Oliver Stone, ele próprio filho de um corretor da "velha escola", teve em Wall Street um dos seus grandes sucessos comerciais, críticos e de prémios (Óscar e Globo de Ouro de Melhor Actor para Michael Douglas, entre outros), mas recusou rodar uma continuação pelo menos duas vezes. O filme contaria o que sucedeu a Gordon Gekko após os acontecimentos que o levaram à prisão.

Mesmo sem Stone, o projecto de Wall Street 2 arrepiou caminho, pela mão do produtor Edward R. Pressman, também ligado ao primeiro filme, e do argumentista Allan Loeb, que conhece Wall Street por dentro por ter experiência de corretagem.

Foi depois da crise de 2008 e do colapso do Lehman Brothers que Oliver Stone percebeu que era a altura ideal para regressar ao mundo da finança.
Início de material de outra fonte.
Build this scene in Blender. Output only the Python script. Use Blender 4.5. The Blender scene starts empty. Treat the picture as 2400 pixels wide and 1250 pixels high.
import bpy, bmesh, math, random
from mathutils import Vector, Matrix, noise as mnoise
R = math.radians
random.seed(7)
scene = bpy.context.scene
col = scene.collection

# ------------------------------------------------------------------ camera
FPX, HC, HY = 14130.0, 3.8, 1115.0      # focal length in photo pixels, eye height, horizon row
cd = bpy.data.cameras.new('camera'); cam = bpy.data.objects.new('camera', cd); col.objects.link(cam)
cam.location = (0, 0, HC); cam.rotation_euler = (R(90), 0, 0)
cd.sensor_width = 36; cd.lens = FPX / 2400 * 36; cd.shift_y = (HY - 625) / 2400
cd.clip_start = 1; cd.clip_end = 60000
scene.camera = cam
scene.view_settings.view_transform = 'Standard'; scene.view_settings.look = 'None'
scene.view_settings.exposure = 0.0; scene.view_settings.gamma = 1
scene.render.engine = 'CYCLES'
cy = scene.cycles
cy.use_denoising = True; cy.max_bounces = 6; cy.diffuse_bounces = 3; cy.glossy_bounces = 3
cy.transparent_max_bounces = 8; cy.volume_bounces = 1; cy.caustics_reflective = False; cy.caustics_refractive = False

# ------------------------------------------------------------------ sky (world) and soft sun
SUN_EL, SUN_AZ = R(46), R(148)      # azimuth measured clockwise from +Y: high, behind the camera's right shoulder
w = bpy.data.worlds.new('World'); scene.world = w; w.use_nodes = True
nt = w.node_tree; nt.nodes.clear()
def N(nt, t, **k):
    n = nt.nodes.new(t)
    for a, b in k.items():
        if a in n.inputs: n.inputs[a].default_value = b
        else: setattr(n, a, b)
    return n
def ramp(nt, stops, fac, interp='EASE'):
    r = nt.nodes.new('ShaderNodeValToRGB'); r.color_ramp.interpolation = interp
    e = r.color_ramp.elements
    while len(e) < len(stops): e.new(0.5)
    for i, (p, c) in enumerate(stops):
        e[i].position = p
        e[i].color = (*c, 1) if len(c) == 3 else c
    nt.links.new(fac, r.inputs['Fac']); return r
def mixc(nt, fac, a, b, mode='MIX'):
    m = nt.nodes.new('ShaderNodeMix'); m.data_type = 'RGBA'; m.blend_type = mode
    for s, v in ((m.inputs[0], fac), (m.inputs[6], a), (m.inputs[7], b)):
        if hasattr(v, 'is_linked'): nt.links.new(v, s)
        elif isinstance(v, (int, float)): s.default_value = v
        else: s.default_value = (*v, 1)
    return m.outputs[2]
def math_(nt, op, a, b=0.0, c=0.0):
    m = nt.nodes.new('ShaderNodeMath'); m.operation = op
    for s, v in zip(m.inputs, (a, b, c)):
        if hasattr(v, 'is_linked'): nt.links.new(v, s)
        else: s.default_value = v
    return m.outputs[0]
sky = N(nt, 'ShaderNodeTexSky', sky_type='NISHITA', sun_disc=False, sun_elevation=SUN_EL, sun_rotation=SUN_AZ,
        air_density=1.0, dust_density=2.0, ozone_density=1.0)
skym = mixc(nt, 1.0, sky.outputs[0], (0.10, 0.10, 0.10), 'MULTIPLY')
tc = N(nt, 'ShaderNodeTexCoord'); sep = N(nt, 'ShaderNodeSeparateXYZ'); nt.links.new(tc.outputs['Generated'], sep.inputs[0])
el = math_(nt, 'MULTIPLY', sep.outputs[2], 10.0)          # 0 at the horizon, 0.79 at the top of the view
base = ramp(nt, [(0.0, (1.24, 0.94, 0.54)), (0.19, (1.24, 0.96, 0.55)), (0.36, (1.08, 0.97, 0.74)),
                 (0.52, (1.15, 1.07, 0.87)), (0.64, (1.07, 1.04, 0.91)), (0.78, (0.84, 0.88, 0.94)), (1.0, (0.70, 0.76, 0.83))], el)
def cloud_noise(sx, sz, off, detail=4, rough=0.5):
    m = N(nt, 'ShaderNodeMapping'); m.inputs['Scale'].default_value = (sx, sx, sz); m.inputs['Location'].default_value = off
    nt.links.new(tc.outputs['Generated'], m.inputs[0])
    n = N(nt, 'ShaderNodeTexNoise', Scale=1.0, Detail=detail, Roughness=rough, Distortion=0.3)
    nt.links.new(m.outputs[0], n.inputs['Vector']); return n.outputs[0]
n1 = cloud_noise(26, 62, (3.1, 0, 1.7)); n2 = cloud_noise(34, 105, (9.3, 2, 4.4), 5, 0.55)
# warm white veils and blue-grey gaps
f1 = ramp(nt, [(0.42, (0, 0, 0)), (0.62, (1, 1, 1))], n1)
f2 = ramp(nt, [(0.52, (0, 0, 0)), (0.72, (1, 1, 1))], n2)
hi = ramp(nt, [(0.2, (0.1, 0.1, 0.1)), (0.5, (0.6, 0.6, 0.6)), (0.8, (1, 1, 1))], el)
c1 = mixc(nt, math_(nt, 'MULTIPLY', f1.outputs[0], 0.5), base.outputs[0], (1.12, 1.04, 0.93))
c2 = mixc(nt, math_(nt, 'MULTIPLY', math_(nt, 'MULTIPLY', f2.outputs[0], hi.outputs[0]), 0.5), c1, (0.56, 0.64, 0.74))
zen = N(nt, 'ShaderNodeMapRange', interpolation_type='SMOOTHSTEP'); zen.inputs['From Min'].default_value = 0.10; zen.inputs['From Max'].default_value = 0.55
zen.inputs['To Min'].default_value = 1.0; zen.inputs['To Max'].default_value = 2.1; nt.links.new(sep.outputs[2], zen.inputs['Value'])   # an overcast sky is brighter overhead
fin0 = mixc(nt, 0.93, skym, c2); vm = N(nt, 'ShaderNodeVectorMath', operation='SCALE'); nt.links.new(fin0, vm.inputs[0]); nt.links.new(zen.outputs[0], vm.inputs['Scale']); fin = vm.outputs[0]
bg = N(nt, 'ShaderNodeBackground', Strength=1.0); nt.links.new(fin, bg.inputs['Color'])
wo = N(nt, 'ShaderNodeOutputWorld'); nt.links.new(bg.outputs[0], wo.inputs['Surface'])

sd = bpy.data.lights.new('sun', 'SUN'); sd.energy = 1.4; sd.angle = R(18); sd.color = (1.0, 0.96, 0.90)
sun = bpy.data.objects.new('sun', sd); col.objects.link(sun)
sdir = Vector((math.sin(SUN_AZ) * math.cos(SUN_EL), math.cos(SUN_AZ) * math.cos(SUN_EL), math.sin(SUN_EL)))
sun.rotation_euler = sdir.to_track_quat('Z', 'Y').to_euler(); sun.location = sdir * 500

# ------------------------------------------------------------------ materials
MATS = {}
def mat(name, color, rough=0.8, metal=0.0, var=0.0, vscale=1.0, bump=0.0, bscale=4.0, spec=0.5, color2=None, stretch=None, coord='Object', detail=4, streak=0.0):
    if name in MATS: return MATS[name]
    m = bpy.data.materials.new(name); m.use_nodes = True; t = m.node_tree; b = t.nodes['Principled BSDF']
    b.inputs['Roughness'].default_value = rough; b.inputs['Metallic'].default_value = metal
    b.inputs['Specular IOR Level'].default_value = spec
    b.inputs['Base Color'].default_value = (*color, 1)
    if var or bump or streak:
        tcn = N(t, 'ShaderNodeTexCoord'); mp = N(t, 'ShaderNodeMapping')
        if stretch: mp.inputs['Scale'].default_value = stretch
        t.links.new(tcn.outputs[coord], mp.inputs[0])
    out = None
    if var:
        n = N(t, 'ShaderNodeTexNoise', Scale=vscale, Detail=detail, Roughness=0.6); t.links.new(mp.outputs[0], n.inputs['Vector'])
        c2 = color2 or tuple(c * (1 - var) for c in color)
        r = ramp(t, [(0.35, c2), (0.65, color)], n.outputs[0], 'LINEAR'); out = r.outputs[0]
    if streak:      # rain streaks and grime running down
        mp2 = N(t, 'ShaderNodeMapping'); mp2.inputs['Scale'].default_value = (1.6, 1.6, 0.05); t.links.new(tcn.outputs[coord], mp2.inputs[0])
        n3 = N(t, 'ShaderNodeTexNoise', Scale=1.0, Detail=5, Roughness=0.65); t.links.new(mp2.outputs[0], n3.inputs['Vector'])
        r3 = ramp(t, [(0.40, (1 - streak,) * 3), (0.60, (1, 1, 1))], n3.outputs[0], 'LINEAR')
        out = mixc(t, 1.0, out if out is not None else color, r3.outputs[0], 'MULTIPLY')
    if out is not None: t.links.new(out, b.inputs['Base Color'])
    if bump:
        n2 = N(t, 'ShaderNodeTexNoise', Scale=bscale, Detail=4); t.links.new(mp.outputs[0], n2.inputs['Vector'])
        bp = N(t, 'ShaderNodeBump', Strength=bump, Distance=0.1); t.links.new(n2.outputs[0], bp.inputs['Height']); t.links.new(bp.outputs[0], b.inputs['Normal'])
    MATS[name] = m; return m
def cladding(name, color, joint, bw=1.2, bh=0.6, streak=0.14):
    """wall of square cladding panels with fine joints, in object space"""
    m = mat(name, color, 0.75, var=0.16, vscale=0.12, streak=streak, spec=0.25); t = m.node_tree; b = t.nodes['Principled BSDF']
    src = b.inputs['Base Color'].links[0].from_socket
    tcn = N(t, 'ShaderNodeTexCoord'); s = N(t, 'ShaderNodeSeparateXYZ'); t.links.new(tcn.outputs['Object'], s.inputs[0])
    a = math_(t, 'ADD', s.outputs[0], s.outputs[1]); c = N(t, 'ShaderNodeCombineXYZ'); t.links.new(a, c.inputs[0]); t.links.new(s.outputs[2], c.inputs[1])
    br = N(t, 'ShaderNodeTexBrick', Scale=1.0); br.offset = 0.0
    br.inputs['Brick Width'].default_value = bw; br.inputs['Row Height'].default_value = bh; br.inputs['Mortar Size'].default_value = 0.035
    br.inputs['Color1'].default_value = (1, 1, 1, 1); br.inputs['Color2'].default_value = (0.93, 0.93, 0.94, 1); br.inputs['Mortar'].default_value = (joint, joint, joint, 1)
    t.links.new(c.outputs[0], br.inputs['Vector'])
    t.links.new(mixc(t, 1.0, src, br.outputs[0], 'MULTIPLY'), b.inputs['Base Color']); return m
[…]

E encontrou-o completamente mudado. "Em 2008, os Gordon Gekkos já não eram possíveis", disse o realizador. "Essa personagem, essa espécie de bucaneiro, tinha agora desaparecido, substituída por instituições que tinham estado submetidas a regulação. No passado, um banco era um banco, e uma companhia de seguros era uma companhia de seguros. Em 2008, tudo isso mudou. As barreiras de protecção entre estas funções foram destruídas pela desregulamentação dos anos 80 e 90 (...) O crash deu-se em 2008 e tornou tudo muito interessante, porque de repente vimos as falhas que havia no sistema." E, assim, "os números cresceram e cresceram, e os milhões de dólares tornaram-se milhares de milhões de dólares. E a ganância de Gordon Gekko foi engolida pela ganância dos bancos", explicou o realizador.

O filme abre em 2001, quando Gordon Gekko sai da cadeia, e dá depois um salto para 2008, para estar mesmo em cima do crash e dar razão às previsões de desgraça próxima feitas pelo ex-raider nas suas palestras. Entretanto, o dinheiro nunca dorme e não pára de circular pelo planeta, mesmo em plena crise económico-financeira. "E continua a não haver moral nenhuma", segundo Oliver Stone.